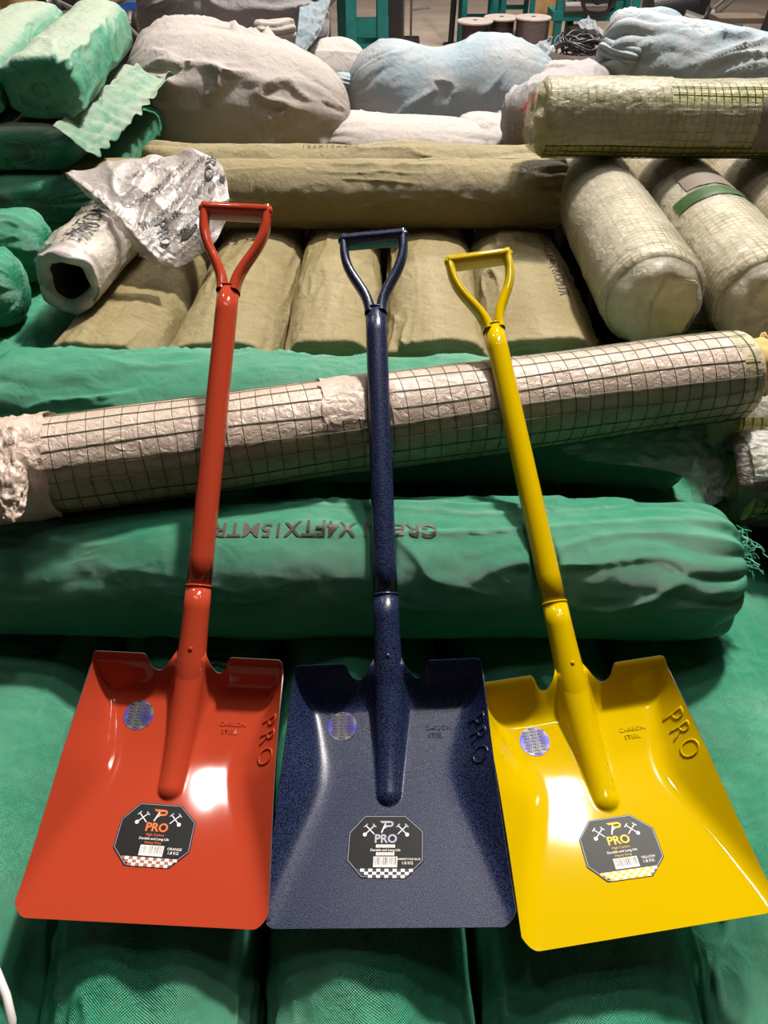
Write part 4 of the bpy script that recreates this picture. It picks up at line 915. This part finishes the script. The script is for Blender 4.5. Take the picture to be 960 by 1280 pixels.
T = fl_pix(563, 58); po = root('post', 'dark leaning steel post left of the teal stand', 'post', T); cyl('pole', po, (0, 0, 0), (.05, .1, 1.4), .03, BLACKM, 12); cyl('foot', po, (0, 0, 0), (0, 0, .03), .08, BLACKM, 16)
T = fl_pix(708, 72); mo = root('winder', 'teal and black winding machine behind the wire bowl', 'machine', T)
for x, y in ((-.13, 0), (.0, .1), (.42, .0), (.55, .2)): bx('post', mo, (x, y, .6), (.07, .07, 1.2), TEAL)
bx('bed', mo, (.2, .1, .35), (.8, .3, .08), TEAL); bx('guard', mo, (.25, .05, .62), (.5, .2, .3), BLACKM, bev=.03); cyl('spindle', mo, (-.2, 0, .75), (.7, -.1, 1.05), .018, GREYM, 10); wheel(mo, 'pulley', (.2, -.1, .5), (.2, -.02, .5), .16, BLACKM)
cyl('roller', mo, (-.1, -.05, .42), (.3, -.05, .42), .05, GREYM); bx('motor', mo, (.1, -.1, .15), (.3, .25, .26), BLACKM, bev=.03)
# long machine at the right
p0 = at_pix(880, 30, 5.2); T = np.array([p0[0], p0[1], 0]); h = p0[2] + CAMZ
mm = root('machine', 'black motor with belts and shafts on a bench at the upper right', 'machine', T)
bx('bench', mm, (.1, .2, h - .16), (1.3, .5, .05), WOOD)
for x in (-.45, .65):
    for y in (0, .4): bx('leg', mm, (x, y, (h - .18) / 2), (.06, .06, h - .18), TEAL)
cyl('motor', mm, (.04, .02, h - .01), (.25, -.04, h - .03), .085, BLACKM, 28); cyl('motor_cap', mm, (.25, -.04, h - .03), (.268, -.045, h - .032), .05, GREYM, 20); bx('motor_foot', mm, (.14, 0, h - .11), (.2, .16, .06), BLACKM)
cyl('roller', mm, (-.34, .25, h + .03), (-.02, .25, h + .08), .16, BLACKM, 32); cyl('coupling', mm, (-.14, .05, h + .03), (-.03, .02, h - .0), .05, GREYM, 20)
cyl('belt_shaft', mm, (-.14, -.05, h - .05), (.40, .35, h + .25), .012, GREYM, 8); cyl('belt_shaft', mm, (-.05, .0, h - .04), (.48, .4, h + .22), .012, GREYM, 8)
wheel(mm, 'pulley', (-.02, .0, h + .02), (.04, -.02, h + .01), .09, BLACKM); bx('bracket', mm, (.22, .1, h - .13), (.10, .1, .08), TEAL)
bx('post', mm, (-.42, .3, h + .1), (.05, .05, .5), TEAL); bx('post', mm, (.10, .38, h + .15), (.07, .07, .5), BLACKM)
p1 = at_pix(948, 60, 4.6); T = np.array([p1[0], p1[1], 0]); bpost = root('post', 'black leaning iron post with rail at the upper right edge', 'post', T); hp = p1[2] + CAMZ
cyl('pole', bpost, (-.06, .0, 0), (.09, .05, hp + .5), .04, BLACKM, 14); cyl('rail', bpost, (-.2, .1, hp + .0), (.5, -.02, hp - .04), .018, BLACKM, 10); cyl('foot', bpost, (-.06, 0, 0), (-.06, 0, .03), .1, BLACKM, 16); bx('shelf_board', bpost, (-.08, .25, hp + .12), (.3, .2, .03), WOOD)
# left: tan drum and pulleys
p2 = at_pix(28, 8, 3.9); H = p2[2] + CAMZ; dr = root('drum', 'tan wooden drum at the upper left behind the green stack', 'drum', (p2[0], p2[1], 0))
cyl('drum_body', dr, (0, 0, 0), (0, 0, H + .25), .11, TAN, 36, lambda L: [(0, 0), (.11, 0), (.105, L * .3), (.115, L * .6), (.10, L * .9), (.10, L), (0, L)])
p3 = at_pix(68, 8, 3.8); h = p3[2] + CAMZ; ml = root('machine', 'black machine with pulleys at the upper left behind the green stack', 'machine', (p3[0], p3[1], 0))
bx('frame', ml, (.2, .1, h / 2 - .05), (.4, .25, h - .1), BLACKM, bev=.02); wheel(ml, 'pulley', (-.02, -.1, h + .0), (.03, -.06, h), .085, BLACKM); wheel(ml, 'pulley', (.17, -.1, h + .0), (.22, -.06, h), .06, GREYM)
bx('guard', ml, (.12, .05, h + .05), (.26, .2, .12), BLACKM, rz=.3, bev=.02); cyl('lever', ml, (.0, -.1, h + .06), (.28, -.12, h - .06), .012, GREYM, 8); cyl('belt_roller', ml, (.27, -.05, h + .03), (.36, .1, h + .05), .04, GREYM, 16)
a, b = at_pix(118, -8, 3.6), at_pix(176, 50, 3.3); pp = obj('pole', tube_mesh('pole', [[a + [0, 0, CAMZ], (a + b) / 2 + [0, 0, CAMZ], b + [0, 0, CAMZ], b + (b - a) * 1.6 + [0, 0, CAMZ]]], .012, GREYM, 10), None, 'thin white pole leaning between the green stack and the dark sack', 'pole')
p4 = at_pix(158, 10, 5.2); bl = root('crate', 'blue painted steel crate far behind the white pole', 'crate', (p4[0], p4[1], 0)); hb = p4[2] + CAMZ
bx('crate_body', bl, (0, .1, hb / 2), (.26, .3, hb - .02), BLUEP, bev=.01)
for z in (hb - .1, hb + .02, hb + .14): bx('crate_rail', bl, (0, -.06, z), (.28, .03, .05), BLUEP)
p5 = at_pix(170, 36, 3.9); wh = root('wheel', 'dark brown wheel low beside the white pole', 'wheel', (p5[0], p5[1], 0)); hw = p5[2] + CAMZ
wheel(wh, 'wheel_disc', (-.03, 0, hw), (.03, 0, hw), .085, DARKWIRE); bx('wheel_stand', wh, (0, .02, hw / 2), (.04, .12, hw), BLACKM)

• **Prompt**
Print the complete listing exactly, apart from any pictures.

• **Reply to the task**
Write part 4 of the bpy script that recreates this picture. It picks up at line 915. This part finishes the script. The script is for Blender 4.5. Take the picture to be 960 by 1280 pixels.
T = fl_pix(563, 58); po = root('post', 'dark leaning steel post left of the teal stand', 'post', T); cyl('pole', po, (0, 0, 0), (.05, .1, 1.4), .03, BLACKM, 12); cyl('foot', po, (0, 0, 0), (0, 0, .03), .08, BLACKM, 16)
T = fl_pix(708, 72); mo = root('winder', 'teal and black winding machine behind the wire bowl', 'machine', T)
for x, y in ((-.13, 0), (.0, .1), (.42, .0), (.55, .2)): bx('post', mo, (x, y, .6), (.07, .07, 1.2), TEAL)
bx('bed', mo, (.2, .1, .35), (.8, .3, .08), TEAL); bx('guard', mo, (.25, .05, .62), (.5, .2, .3), BLACKM, bev=.03); cyl('spindle', mo, (-.2, 0, .75), (.7, -.1, 1.05), .018, GREYM, 10); wheel(mo, 'pulley', (.2, -.1, .5), (.2, -.02, .5), .16, BLACKM)
cyl('roller', mo, (-.1, -.05, .42), (.3, -.05, .42), .05, GREYM); bx('motor', mo, (.1, -.1, .15), (.3, .25, .26), BLACKM, bev=.03)
# long machine at the right
p0 = at_pix(880, 30, 5.2); T = np.array([p0[0], p0[1], 0]); h = p0[2] + CAMZ
mm = root('machine', 'black motor with belts and shafts on a bench at the upper right', 'machine', T)
bx('bench', mm, (.1, .2, h - .16), (1.3, .5, .05), WOOD)
for x in (-.45, .65):
    for y in (0, .4): bx('leg', mm, (x, y, (h - .18) / 2), (.06, .06, h - .18), TEAL)
cyl('motor', mm, (.04, .02, h - .01), (.25, -.04, h - .03), .085, BLACKM, 28); cyl('motor_cap', mm, (.25, -.04, h - .03), (.268, -.045, h - .032), .05, GREYM, 20); bx('motor_foot', mm, (.14, 0, h - .11), (.2, .16, .06), BLACKM)
cyl('roller', mm, (-.34, .25, h + .03), (-.02, .25, h + .08), .16, BLACKM, 32); cyl('coupling', mm, (-.14, .05, h + .03), (-.03, .02, h - .0), .05, GREYM, 20)
cyl('belt_shaft', mm, (-.14, -.05, h - .05), (.40, .35, h + .25), .012, GREYM, 8); cyl('belt_shaft', mm, (-.05, .0, h - .04), (.48, .4, h + .22), .012, GREYM, 8)
wheel(mm, 'pulley', (-.02, .0, h + .02), (.04, -.02, h + .01), .09, BLACKM); bx('bracket', mm, (.22, .1, h - .13), (.10, .1, .08), TEAL)
bx('post', mm, (-.42, .3, h + .1), (.05, .05, .5), TEAL); bx('post', mm, (.10, .38, h + .15), (.07, .07, .5), BLACKM)
p1 = at_pix(948, 60, 4.6); T = np.array([p1[0], p1[1], 0]); bpost = root('post', 'black leaning iron post with rail at the upper right edge', 'post', T); hp = p1[2] + CAMZ
cyl('pole', bpost, (-.06, .0, 0), (.09, .05, hp + .5), .04, BLACKM, 14); cyl('rail', bpost, (-.2, .1, hp + .0), (.5, -.02, hp - .04), .018, BLACKM, 10); cyl('foot', bpost, (-.06, 0, 0), (-.06, 0, .03), .1, BLACKM, 16); bx('shelf_board', bpost, (-.08, .25, hp + .12), (.3, .2, .03), WOOD)
# left: tan drum and pulleys
p2 = at_pix(28, 8, 3.9); H = p2[2] + CAMZ; dr = root('drum', 'tan wooden drum at the upper left behind the green stack', 'drum', (p2[0], p2[1], 0))
cyl('drum_body', dr, (0, 0, 0), (0, 0, H + .25), .11, TAN, 36, lambda L: [(0, 0), (.11, 0), (.105, L * .3), (.115, L * .6), (.10, L * .9), (.10, L), (0, L)])
p3 = at_pix(68, 8, 3.8); h = p3[2] + CAMZ; ml = root('machine', 'black machine with pulleys at the upper left behind the green stack', 'machine', (p3[0], p3[1], 0))
bx('frame', ml, (.2, .1, h / 2 - .05), (.4, .25, h - .1), BLACKM, bev=.02); wheel(ml, 'pulley', (-.02, -.1, h + .0), (.03, -.06, h), .085, BLACKM); wheel(ml, 'pulley', (.17, -.1, h + .0), (.22, -.06, h), .06, GREYM)
bx('guard', ml, (.12, .05, h + .05), (.26, .2, .12), BLACKM, rz=.3, bev=.02); cyl('lever', ml, (.0, -.1, h + .06), (.28, -.12, h - .06), .012, GREYM, 8); cyl('belt_roller', ml, (.27, -.05, h + .03), (.36, .1, h + .05), .04, GREYM, 16)
a, b = at_pix(118, -8, 3.6), at_pix(176, 50, 3.3); pp = obj('pole', tube_mesh('pole', [[a + [0, 0, CAMZ], (a + b) / 2 + [0, 0, CAMZ], b + [0, 0, CAMZ], b + (b - a) * 1.6 + [0, 0, CAMZ]]], .012, GREYM, 10), None, 'thin white pole leaning between the green stack and the dark sack', 'pole')
p4 = at_pix(158, 10, 5.2); bl = root('crate', 'blue painted steel crate far behind the white pole', 'crate', (p4[0], p4[1], 0)); hb = p4[2] + CAMZ
bx('crate_body', bl, (0, .1, hb / 2), (.26, .3, hb - .02), BLUEP, bev=.01)
for z in (hb - .1, hb + .02, hb + .14): bx('crate_rail', bl, (0, -.06, z), (.28, .03, .05), BLUEP)
p5 = at_pix(170, 36, 3.9); wh = root('wheel', 'dark brown wheel low beside the white pole', 'wheel', (p5[0], p5[1], 0)); hw = p5[2] + CAMZ
wheel(wh, 'wheel_disc', (-.03, 0, hw), (.03, 0, hw), .085, DARKWIRE); bx('wheel_stand', wh, (0, .02, hw / 2), (.04, .12, hw), BLACKM)